__DATA EXTRACT__:
***
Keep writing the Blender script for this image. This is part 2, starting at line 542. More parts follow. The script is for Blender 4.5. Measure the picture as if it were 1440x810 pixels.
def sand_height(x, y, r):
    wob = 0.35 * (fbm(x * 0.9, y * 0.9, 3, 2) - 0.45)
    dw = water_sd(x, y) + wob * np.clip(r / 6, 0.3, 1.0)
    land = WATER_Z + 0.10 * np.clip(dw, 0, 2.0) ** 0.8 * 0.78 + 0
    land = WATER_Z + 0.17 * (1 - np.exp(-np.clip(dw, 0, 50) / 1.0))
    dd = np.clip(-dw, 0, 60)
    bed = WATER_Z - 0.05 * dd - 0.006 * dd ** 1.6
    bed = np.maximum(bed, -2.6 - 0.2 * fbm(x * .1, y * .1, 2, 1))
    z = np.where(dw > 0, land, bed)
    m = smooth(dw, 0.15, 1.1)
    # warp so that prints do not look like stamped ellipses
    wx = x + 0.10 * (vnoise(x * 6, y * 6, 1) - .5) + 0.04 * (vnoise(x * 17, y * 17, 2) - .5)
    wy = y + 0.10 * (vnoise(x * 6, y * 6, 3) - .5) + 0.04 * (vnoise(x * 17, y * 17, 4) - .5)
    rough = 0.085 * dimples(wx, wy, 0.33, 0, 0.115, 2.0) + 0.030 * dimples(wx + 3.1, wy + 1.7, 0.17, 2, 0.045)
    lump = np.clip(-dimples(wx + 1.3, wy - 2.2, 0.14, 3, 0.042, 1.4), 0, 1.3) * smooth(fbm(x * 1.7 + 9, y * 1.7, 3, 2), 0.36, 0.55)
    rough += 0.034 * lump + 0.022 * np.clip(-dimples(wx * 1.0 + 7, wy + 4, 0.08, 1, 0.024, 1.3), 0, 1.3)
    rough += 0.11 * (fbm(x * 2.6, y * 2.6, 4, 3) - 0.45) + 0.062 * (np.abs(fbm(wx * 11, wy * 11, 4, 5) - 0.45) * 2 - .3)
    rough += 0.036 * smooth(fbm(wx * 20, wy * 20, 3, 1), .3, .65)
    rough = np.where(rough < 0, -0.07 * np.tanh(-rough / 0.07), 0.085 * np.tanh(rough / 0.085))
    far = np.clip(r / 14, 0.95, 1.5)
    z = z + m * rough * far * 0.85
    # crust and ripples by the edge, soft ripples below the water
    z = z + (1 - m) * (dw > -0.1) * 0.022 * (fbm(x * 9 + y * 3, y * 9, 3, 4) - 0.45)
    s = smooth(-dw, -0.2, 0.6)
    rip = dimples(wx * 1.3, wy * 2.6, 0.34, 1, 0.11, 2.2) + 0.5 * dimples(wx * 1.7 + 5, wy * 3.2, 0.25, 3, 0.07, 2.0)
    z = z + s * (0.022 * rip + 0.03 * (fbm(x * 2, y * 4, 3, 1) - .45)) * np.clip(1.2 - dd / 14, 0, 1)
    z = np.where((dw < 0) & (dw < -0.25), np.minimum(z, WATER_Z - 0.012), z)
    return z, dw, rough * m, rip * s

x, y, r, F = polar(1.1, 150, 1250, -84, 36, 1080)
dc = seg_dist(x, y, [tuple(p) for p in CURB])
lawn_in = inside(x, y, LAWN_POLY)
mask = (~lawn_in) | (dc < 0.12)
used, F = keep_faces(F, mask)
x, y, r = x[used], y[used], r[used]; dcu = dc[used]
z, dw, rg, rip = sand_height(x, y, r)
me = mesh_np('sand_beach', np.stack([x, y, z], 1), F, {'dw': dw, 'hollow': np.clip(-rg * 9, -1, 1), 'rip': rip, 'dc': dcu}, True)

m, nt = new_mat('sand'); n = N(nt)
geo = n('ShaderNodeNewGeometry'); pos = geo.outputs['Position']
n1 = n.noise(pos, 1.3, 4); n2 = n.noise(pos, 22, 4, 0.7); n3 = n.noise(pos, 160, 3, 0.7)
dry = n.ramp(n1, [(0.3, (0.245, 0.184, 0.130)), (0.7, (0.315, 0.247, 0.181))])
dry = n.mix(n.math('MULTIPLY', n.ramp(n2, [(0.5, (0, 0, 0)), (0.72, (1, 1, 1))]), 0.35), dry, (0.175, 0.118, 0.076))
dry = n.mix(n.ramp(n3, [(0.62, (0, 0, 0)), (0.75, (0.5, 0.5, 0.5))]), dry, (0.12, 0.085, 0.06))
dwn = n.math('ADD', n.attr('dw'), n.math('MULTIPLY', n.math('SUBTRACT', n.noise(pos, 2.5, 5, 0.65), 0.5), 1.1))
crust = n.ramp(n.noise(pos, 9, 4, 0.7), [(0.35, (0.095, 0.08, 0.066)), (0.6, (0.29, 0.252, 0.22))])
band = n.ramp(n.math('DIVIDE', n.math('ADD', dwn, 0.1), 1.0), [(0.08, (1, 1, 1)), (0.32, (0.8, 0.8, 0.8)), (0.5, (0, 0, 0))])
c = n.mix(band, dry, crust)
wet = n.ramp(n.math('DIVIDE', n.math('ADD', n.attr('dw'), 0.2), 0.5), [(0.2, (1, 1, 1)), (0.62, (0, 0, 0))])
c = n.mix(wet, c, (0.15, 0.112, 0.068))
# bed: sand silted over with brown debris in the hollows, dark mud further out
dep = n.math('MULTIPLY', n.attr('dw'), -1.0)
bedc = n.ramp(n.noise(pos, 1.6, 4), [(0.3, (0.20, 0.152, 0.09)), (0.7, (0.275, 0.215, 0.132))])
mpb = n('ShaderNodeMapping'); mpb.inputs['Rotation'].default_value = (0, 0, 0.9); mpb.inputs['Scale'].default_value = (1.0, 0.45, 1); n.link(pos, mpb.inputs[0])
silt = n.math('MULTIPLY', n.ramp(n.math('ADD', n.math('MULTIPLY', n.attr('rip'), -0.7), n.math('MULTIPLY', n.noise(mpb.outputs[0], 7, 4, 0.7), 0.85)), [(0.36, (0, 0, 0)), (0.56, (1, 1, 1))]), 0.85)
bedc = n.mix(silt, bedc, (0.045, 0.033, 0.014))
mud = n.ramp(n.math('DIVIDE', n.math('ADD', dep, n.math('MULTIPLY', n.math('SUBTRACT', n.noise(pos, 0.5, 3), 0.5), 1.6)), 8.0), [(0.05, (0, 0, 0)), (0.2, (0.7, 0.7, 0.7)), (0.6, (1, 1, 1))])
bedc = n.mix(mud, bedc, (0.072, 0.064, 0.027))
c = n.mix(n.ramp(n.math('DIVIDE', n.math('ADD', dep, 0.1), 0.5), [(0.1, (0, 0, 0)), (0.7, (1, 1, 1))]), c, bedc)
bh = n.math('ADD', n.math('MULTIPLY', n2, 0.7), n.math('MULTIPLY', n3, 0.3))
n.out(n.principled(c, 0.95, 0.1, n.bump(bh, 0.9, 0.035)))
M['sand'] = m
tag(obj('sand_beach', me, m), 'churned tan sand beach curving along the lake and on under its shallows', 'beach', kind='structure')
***
__TO BE DONE__: Repeat the data verbatim.

__RESULT__:
Keep writing the Blender script for this image. This is part 2, starting at line 542. More parts follow. The script is for Blender 4.5. Measure the picture as if it were 1440x810 pixels.
def sand_height(x, y, r):
    wob = 0.35 * (fbm(x * 0.9, y * 0.9, 3, 2) - 0.45)
    dw = water_sd(x, y) + wob * np.clip(r / 6, 0.3, 1.0)
    land = WATER_Z + 0.10 * np.clip(dw, 0, 2.0) ** 0.8 * 0.78 + 0
    land = WATER_Z + 0.17 * (1 - np.exp(-np.clip(dw, 0, 50) / 1.0))
    dd = np.clip(-dw, 0, 60)
    bed = WATER_Z - 0.05 * dd - 0.006 * dd ** 1.6
    bed = np.maximum(bed, -2.6 - 0.2 * fbm(x * .1, y * .1, 2, 1))
    z = np.where(dw > 0, land, bed)
    m = smooth(dw, 0.15, 1.1)
    # warp so that prints do not look like stamped ellipses
    wx = x + 0.10 * (vnoise(x * 6, y * 6, 1) - .5) + 0.04 * (vnoise(x * 17, y * 17, 2) - .5)
    wy = y + 0.10 * (vnoise(x * 6, y * 6, 3) - .5) + 0.04 * (vnoise(x * 17, y * 17, 4) - .5)
    rough = 0.085 * dimples(wx, wy, 0.33, 0, 0.115, 2.0) + 0.030 * dimples(wx + 3.1, wy + 1.7, 0.17, 2, 0.045)
    lump = np.clip(-dimples(wx + 1.3, wy - 2.2, 0.14, 3, 0.042, 1.4), 0, 1.3) * smooth(fbm(x * 1.7 + 9, y * 1.7, 3, 2), 0.36, 0.55)
    rough += 0.034 * lump + 0.022 * np.clip(-dimples(wx * 1.0 + 7, wy + 4, 0.08, 1, 0.024, 1.3), 0, 1.3)
    rough += 0.11 * (fbm(x * 2.6, y * 2.6, 4, 3) - 0.45) + 0.062 * (np.abs(fbm(wx * 11, wy * 11, 4, 5) - 0.45) * 2 - .3)
    rough += 0.036 * smooth(fbm(wx * 20, wy * 20, 3, 1), .3, .65)
    rough = np.where(rough < 0, -0.07 * np.tanh(-rough / 0.07), 0.085 * np.tanh(rough / 0.085))
    far = np.clip(r / 14, 0.95, 1.5)
    z = z + m * rough * far * 0.85
    # crust and ripples by the edge, soft ripples below the water
    z = z + (1 - m) * (dw > -0.1) * 0.022 * (fbm(x * 9 + y * 3, y * 9, 3, 4) - 0.45)
    s = smooth(-dw, -0.2, 0.6)
    rip = dimples(wx * 1.3, wy * 2.6, 0.34, 1, 0.11, 2.2) + 0.5 * dimples(wx * 1.7 + 5, wy * 3.2, 0.25, 3, 0.07, 2.0)
    z = z + s * (0.022 * rip + 0.03 * (fbm(x * 2, y * 4, 3, 1) - .45)) * np.clip(1.2 - dd / 14, 0, 1)
    z = np.where((dw < 0) & (dw < -0.25), np.minimum(z, WATER_Z - 0.012), z)
    return z, dw, rough * m, rip * s

x, y, r, F = polar(1.1, 150, 1250, -84, 36, 1080)
dc = seg_dist(x, y, [tuple(p) for p in CURB])
lawn_in = inside(x, y, LAWN_POLY)
mask = (~lawn_in) | (dc < 0.12)
used, F = keep_faces(F, mask)
x, y, r = x[used], y[used], r[used]; dcu = dc[used]
z, dw, rg, rip = sand_height(x, y, r)
me = mesh_np('sand_beach', np.stack([x, y, z], 1), F, {'dw': dw, 'hollow': np.clip(-rg * 9, -1, 1), 'rip': rip, 'dc': dcu}, True)

m, nt = new_mat('sand'); n = N(nt)
geo = n('ShaderNodeNewGeometry'); pos = geo.outputs['Position']
n1 = n.noise(pos, 1.3, 4); n2 = n.noise(pos, 22, 4, 0.7); n3 = n.noise(pos, 160, 3, 0.7)
dry = n.ramp(n1, [(0.3, (0.245, 0.184, 0.130)), (0.7, (0.315, 0.247, 0.181))])
dry = n.mix(n.math('MULTIPLY', n.ramp(n2, [(0.5, (0, 0, 0)), (0.72, (1, 1, 1))]), 0.35), dry, (0.175, 0.118, 0.076))
dry = n.mix(n.ramp(n3, [(0.62, (0, 0, 0)), (0.75, (0.5, 0.5, 0.5))]), dry, (0.12, 0.085, 0.06))
dwn = n.math('ADD', n.attr('dw'), n.math('MULTIPLY', n.math('SUBTRACT', n.noise(pos, 2.5, 5, 0.65), 0.5), 1.1))
crust = n.ramp(n.noise(pos, 9, 4, 0.7), [(0.35, (0.095, 0.08, 0.066)), (0.6, (0.29, 0.252, 0.22))])
band = n.ramp(n.math('DIVIDE', n.math('ADD', dwn, 0.1), 1.0), [(0.08, (1, 1, 1)), (0.32, (0.8, 0.8, 0.8)), (0.5, (0, 0, 0))])
c = n.mix(band, dry, crust)
wet = n.ramp(n.math('DIVIDE', n.math('ADD', n.attr('dw'), 0.2), 0.5), [(0.2, (1, 1, 1)), (0.62, (0, 0, 0))])
c = n.mix(wet, c, (0.15, 0.112, 0.068))
# bed: sand silted over with brown debris in the hollows, dark mud further out
dep = n.math('MULTIPLY', n.attr('dw'), -1.0)
bedc = n.ramp(n.noise(pos, 1.6, 4), [(0.3, (0.20, 0.152, 0.09)), (0.7, (0.275, 0.215, 0.132))])
mpb = n('ShaderNodeMapping'); mpb.inputs['Rotation'].default_value = (0, 0, 0.9); mpb.inputs['Scale'].default_value = (1.0, 0.45, 1); n.link(pos, mpb.inputs[0])
silt = n.math('MULTIPLY', n.ramp(n.math('ADD', n.math('MULTIPLY', n.attr('rip'), -0.7), n.math('MULTIPLY', n.noise(mpb.outputs[0], 7, 4, 0.7), 0.85)), [(0.36, (0, 0, 0)), (0.56, (1, 1, 1))]), 0.85)
bedc = n.mix(silt, bedc, (0.045, 0.033, 0.014))
mud = n.ramp(n.math('DIVIDE', n.math('ADD', dep, n.math('MULTIPLY', n.math('SUBTRACT', n.noise(pos, 0.5, 3), 0.5), 1.6)), 8.0), [(0.05, (0, 0, 0)), (0.2, (0.7, 0.7, 0.7)), (0.6, (1, 1, 1))])
bedc = n.mix(mud, bedc, (0.072, 0.064, 0.027))
c = n.mix(n.ramp(n.math('DIVIDE', n.math('ADD', dep, 0.1), 0.5), [(0.1, (0, 0, 0)), (0.7, (1, 1, 1))]), c, bedc)
bh = n.math('ADD', n.math('MULTIPLY', n2, 0.7), n.math('MULTIPLY', n3, 0.3))
n.out(n.principled(c, 0.95, 0.1, n.bump(bh, 0.9, 0.035)))
M['sand'] = m
tag(obj('sand_beach', me, m), 'churned tan sand beach curving along the lake and on under its shallows', 'beach', kind='structure')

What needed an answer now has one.